News for New Kent County and Charles City County, Virginia | April 26, 2024

Project to save marshland applauded in Charles City

By Alan Chamberlain | December 17, 2008 9:28 am

Wildlife and conservation officials are applauding a $211,000 public/private effort to save more than 500 acres of tidal marshland along the James River in Charles City County.

Corporate sponsors, working under the banners of the Corporate Wetlands Restoration Partnership, the U.S. Fish and Wildlife Service, and the James River Association, pitched in to install 1,825 feet of riprap, creating a stone barrier between the river and marsh at Ducking Stool Point. The site is where Herring Creek empties into the James, just downstream from the main house at Westover Plantation.

Westover’s owners, Fred and Muschi Fisher, hosted a Dec. 4 celebration saluting completion of the project. On hand were representatives from each corporate sponsor along with officials from government agencies.

Aerial photos taken in 1937 show a wooded shoreline separating the river from the marsh. Today, only a tiny portion of the land barrier and a few trees remain. Officials opted for the riprap solution after attempts to restore vegetation failed.

Wildlife officials point to wakes from large ocean-going vessels and increased barge traffic on the James as the underlying cause for the land’s erosion and the marsh’s deterioration.

“We were at the point where we could have lost the whole area,” said Albert Spells, the project leader and the U.S. Fish and Wildlife Service’s fisheries coordinator in Charles City.

Spells applied for and obtained a $100,000 federal grant in 2004. Then working with the James River Association, he enlisted corporate sponsors who funded the remainder of the project’s cost. Construction of the riprap barrier began in October and took four weeks to complete.

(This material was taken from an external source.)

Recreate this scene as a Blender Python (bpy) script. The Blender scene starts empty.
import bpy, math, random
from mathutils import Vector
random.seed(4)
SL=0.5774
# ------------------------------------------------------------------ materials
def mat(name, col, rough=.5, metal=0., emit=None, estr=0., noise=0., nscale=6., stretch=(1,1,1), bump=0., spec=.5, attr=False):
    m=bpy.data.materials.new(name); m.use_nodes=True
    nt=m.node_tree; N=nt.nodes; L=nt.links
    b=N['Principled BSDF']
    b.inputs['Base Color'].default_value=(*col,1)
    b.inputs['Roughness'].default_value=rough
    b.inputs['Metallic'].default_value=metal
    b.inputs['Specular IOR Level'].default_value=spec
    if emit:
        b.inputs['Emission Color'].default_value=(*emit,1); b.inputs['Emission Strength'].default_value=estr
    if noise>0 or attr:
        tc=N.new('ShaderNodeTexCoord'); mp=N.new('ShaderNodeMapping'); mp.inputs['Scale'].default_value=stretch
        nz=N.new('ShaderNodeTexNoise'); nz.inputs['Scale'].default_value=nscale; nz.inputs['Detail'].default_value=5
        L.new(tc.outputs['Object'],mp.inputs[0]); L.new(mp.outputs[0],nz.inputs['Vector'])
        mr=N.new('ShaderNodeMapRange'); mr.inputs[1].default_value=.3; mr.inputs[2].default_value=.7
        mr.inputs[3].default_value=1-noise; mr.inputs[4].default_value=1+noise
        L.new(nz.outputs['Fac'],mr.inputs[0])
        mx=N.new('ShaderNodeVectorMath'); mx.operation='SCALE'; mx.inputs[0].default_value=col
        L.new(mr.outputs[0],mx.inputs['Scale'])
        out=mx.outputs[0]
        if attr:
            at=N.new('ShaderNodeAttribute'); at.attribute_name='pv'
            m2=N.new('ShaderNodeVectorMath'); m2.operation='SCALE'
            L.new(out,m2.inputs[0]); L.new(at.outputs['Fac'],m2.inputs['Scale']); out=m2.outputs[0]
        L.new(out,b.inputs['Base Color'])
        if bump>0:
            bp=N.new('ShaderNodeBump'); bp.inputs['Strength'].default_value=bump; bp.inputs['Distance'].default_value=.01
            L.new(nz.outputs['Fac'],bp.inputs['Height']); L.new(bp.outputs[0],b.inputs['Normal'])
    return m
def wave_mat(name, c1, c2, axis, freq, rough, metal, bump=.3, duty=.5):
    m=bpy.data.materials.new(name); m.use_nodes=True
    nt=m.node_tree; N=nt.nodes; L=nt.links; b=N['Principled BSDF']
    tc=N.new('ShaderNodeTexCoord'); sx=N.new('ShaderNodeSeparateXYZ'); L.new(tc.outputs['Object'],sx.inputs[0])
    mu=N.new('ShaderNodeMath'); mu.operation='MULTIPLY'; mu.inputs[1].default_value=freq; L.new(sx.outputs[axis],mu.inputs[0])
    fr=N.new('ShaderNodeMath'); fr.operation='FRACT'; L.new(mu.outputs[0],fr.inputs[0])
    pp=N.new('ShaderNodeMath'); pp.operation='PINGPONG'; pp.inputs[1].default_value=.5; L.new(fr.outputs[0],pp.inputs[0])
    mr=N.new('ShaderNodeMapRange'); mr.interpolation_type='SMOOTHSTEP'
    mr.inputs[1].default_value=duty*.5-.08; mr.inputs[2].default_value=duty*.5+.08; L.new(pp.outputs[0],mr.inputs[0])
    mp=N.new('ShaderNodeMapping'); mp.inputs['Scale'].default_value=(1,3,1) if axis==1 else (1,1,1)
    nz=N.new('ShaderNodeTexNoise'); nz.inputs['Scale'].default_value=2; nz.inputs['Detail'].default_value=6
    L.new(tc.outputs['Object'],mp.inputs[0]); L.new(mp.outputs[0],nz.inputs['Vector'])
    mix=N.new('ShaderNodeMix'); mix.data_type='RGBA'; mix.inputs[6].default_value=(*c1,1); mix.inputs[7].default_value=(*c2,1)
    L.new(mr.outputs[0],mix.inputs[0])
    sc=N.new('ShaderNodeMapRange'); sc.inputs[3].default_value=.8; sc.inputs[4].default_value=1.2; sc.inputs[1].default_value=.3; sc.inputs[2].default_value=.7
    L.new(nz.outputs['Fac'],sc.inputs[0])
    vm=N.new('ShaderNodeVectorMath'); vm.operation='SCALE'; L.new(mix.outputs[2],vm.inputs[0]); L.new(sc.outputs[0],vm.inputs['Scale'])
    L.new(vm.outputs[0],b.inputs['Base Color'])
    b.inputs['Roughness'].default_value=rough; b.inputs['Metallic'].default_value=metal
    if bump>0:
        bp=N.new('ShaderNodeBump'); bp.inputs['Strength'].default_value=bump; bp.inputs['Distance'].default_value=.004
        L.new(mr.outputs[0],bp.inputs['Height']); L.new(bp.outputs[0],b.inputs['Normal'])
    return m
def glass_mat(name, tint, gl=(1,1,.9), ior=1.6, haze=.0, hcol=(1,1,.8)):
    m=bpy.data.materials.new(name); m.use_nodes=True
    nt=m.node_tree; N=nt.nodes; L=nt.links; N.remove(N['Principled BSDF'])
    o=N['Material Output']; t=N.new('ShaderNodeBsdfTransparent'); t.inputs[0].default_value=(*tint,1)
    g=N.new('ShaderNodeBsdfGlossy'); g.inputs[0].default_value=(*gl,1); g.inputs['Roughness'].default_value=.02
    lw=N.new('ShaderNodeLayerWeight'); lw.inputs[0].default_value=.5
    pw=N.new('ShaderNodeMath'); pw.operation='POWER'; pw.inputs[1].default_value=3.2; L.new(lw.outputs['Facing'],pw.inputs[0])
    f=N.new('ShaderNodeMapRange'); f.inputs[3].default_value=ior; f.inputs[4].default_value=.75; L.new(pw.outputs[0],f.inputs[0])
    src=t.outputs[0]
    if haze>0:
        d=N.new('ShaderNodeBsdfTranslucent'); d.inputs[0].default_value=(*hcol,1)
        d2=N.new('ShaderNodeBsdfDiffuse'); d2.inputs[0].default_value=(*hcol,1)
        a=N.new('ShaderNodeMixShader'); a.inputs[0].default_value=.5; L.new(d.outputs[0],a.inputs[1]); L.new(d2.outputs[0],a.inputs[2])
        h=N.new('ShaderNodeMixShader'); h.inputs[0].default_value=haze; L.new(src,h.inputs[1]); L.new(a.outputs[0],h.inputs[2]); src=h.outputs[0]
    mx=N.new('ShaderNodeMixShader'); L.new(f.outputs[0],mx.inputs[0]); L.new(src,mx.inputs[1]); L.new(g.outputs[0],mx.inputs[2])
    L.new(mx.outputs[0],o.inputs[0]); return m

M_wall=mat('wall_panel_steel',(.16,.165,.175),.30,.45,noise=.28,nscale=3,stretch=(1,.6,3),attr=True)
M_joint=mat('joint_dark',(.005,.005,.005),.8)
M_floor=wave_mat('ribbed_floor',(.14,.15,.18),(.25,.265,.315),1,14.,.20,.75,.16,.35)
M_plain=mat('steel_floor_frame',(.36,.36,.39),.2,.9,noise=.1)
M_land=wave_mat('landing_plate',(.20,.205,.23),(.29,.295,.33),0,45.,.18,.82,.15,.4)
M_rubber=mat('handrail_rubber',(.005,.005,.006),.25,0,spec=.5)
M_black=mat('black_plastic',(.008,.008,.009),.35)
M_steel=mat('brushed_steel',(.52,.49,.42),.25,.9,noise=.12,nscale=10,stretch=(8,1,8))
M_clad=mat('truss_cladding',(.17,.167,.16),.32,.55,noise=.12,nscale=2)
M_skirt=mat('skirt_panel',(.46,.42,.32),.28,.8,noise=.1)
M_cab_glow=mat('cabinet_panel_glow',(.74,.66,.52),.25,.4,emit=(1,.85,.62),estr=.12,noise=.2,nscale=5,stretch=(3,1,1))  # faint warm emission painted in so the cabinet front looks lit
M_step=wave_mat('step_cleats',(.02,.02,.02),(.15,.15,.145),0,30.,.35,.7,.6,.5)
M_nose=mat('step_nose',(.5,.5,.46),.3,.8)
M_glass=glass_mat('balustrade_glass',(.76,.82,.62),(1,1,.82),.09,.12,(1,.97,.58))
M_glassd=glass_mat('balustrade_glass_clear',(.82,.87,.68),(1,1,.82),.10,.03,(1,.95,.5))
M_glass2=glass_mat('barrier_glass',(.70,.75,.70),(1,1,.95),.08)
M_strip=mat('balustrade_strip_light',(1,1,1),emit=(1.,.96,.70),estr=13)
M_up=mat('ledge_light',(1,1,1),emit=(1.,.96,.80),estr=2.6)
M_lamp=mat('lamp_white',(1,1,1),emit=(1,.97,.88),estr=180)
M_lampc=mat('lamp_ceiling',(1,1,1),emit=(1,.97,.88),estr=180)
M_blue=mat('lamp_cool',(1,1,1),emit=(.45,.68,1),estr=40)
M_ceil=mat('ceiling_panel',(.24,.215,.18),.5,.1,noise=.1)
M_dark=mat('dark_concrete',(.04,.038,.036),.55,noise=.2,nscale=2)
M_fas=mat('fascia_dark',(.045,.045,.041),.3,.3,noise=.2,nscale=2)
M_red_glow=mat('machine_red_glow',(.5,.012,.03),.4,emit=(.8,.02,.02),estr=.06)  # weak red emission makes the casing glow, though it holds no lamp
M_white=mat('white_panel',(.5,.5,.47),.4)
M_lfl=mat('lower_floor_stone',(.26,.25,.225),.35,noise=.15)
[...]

The project is the first wetlands restoration effort in Virginia involving corporate partners.

Vulcan Materials Company provided 3,600 tons of riprap, valued at $69,000, while Coastal Design and Construction absorbed the $10,000 bill for installing the stone. The Virginia chapter of the Corporate Wetlands Restoration Partnership, which includes Dominion Virginia Power, Phillip Morris USA, Smithfield Foods, Smurfit-Stone, Waste Management, VCU, and VMA Outreach, donated $30,000 and the James River Association chipped in $2,000.

The stabilization project should save the marsh, which is an important spawning and nursery area for river herring, hickory shad, striped bass, and the American eel, Spells said. The marsh also serves as habitat for largemouth bass, black crappie, bluegill, and catfish as well as waterfowl including the bald eagle. Young Atlantic sturgeon have also been found near the site.

Charles City Board of Supervisors chairman Gilbert Smith spoke during the event and praised the project.

“I’m glad this project is in Charles City,” he said. “It shows we care about waterways and the environment. If someone did not have the vision to do this, something we all could enjoy would have been destroyed.”